School of Mathematics and Physics


For  Pure Mathematics the School has two prizes that it may award each year:

A.C. Dixon Prize

Awarded each year to the best first class honours student at Stage 4 in Pure Mathematics. It is currently worth £100 in book tokens. Alfred Cardew Dixon was Professor of Mathematics in Queen's from 1901 until his retirement in 1930. He was elected to a Fellowship of the Royal Society in 1904 and was President of the London Mathematical Society between 1931 and 1933. In 1937, shortly after his death the previous year, his niece, Mrs. Mona Woolnough, endowed the prize named after him.

Burgess Prize

Set up, in memory of Derek Burgess who lectured and researched in Topology in this Department from 1957 until 1989, by his friends and colleagues. The prize is awarded for the best marks in papers at Level 4 on Topology and related topics and is currently worth £40 payable by cheque. 


For Applied Mathematics and Theoretical Physics the School awards:

William Blair Morton Prize

Founded in 1945 to commemorate William Blair Morton, Professor of Physics in Queen's from 1897 to 1933. It is awarded to students who have distinguished themselves in the honours course in Applied Mathematics, particularly in their essay work. The annual value of the prize is approximately £300.

Raymond Flannery Prize

awarded annually “to the MSci graduate in the School of Mathematics and Physics with the best overall mark, with the condition that the student must have specialised in Applied Mathematics or Theoretical Physics and have taken a minimum of 3 AMA modules at MSci level”. Professor Flannery was pupil of St Columb's College Derry. In 1961 he graduated from Queen's University Belfast with a First Class Honours BSc degree in Mathematics, and completed his PhD at Queen's University in Theoretical Physics in 1964. At the time of establishment of the prize (2012) Professor Martin Raymond Flannery was Regents' Professor Emeritus at the School of Physics, Georgia Institute of Technology, Atlanta, Georgia. In 2012/2013 the value of the prize was £750.

Bates Prize 

Founded in 1982 by the friends and colleagues of Sir David Bates, Professor of Applied Mathematics and of Theoretical Physics in Queen's from 1951 to 1982. It is normally awarded annually to a student who has performed with distinction in the final honours examination in the Department of Applied Mathematics and Theoretical Physics and who subsequently pursues research in the Department. The value of the Prize is approximately £100 and should be used for the purchase of books on mathematics and theoretical physics.

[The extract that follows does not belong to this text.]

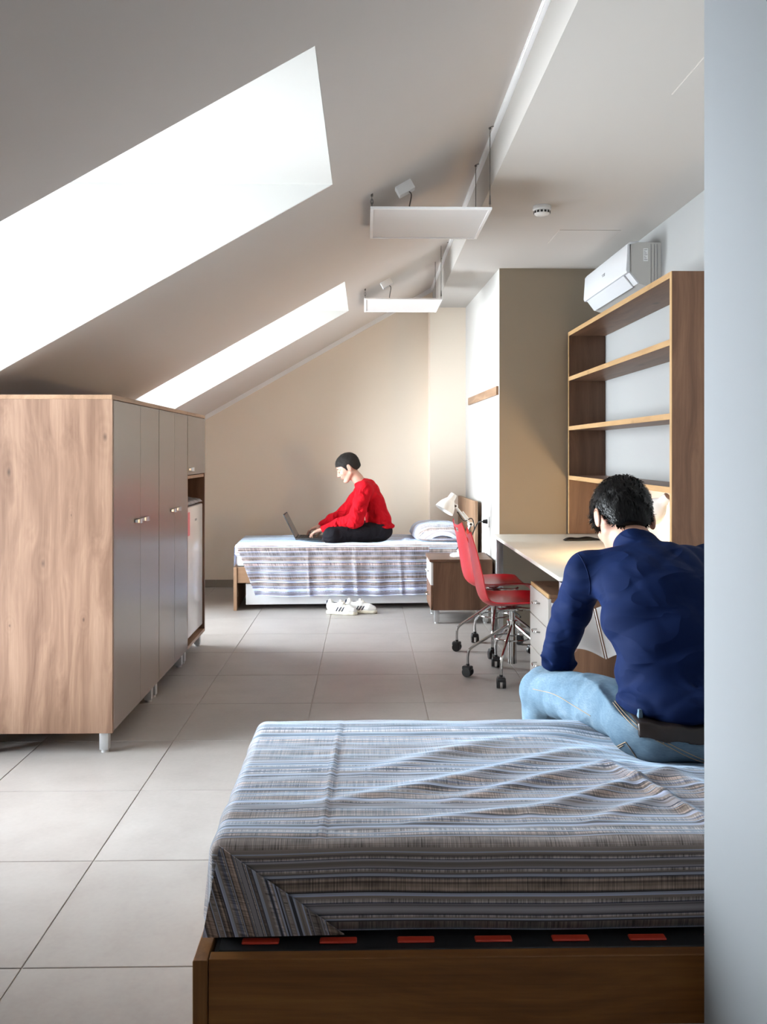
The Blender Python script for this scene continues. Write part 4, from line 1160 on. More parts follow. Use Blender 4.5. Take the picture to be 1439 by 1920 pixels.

Details of prizes available through the Department of Applied Mathematics and Theoretical Physics that are associated with Statistics and Operational Research modules and pathways may be obtained through the departmental office.


Physics and Astronomy awards:

Raymond Greer Prize

Raymond Greer (1938-2002) was a member of staff from 1966; devoted to supporting students, he was Head of Teaching in the Physics Department from 1995 to 2001.  A prize, donated by his family and consisting of a cheque and a certificate, is awarded annually for the best graduate at MSci. 

John Geddes Physics Prize

John Geddes (1939-1998) was a brilliant local scholar who became Professor of Physics and Head of the Atomic and Molecular Research Division before his untimely death in 1998.  He was particularly innovative in helping students develop research and communication skills.  The Geddes Physics Prize donated by his family, comprising a bronze medallion and a cheque, is awarded annually to the student achieving the best result in the final year MSci Physics project. 

KG Emeleus Physics Prize

KG Emeleus (1901-1989) was Professor and Head of the Physics Department from 1933 to 1966.  He is remembered especially for the compelling clarity of his lectures and for the quiet civility with which he encouraged students to learn.  The Emeleus Physics Prize, comprising a silver medallion and a cheque, is awarded annually for distinction to the most worthy Physics graduate at BSc.

Class of 59 Prize

Following a visit to the Department in 2002, the Class of 59 presented a donation to provide a prize, consisting of a cheque and certificate, for the best BSc Physics project. 

Level 3 Poster Prize

A prize is awarded in each semester for the best project poster presentation.  A small panel of teaching staff does the judging.

The Unilever-Earnshaw Physics Prize

John Earnshaw was Professor of Physics and Head of the Plasma and Laser Interaction Physics Division between 1990-99.  In recognition of many productive research collaborations with Professor Earnshaw, Unilever have donated funds for the Unilever-Earnshaw Prize.  It comprises a cheque and certificate and is awarded annually to the physics student with the best performance at Level 2.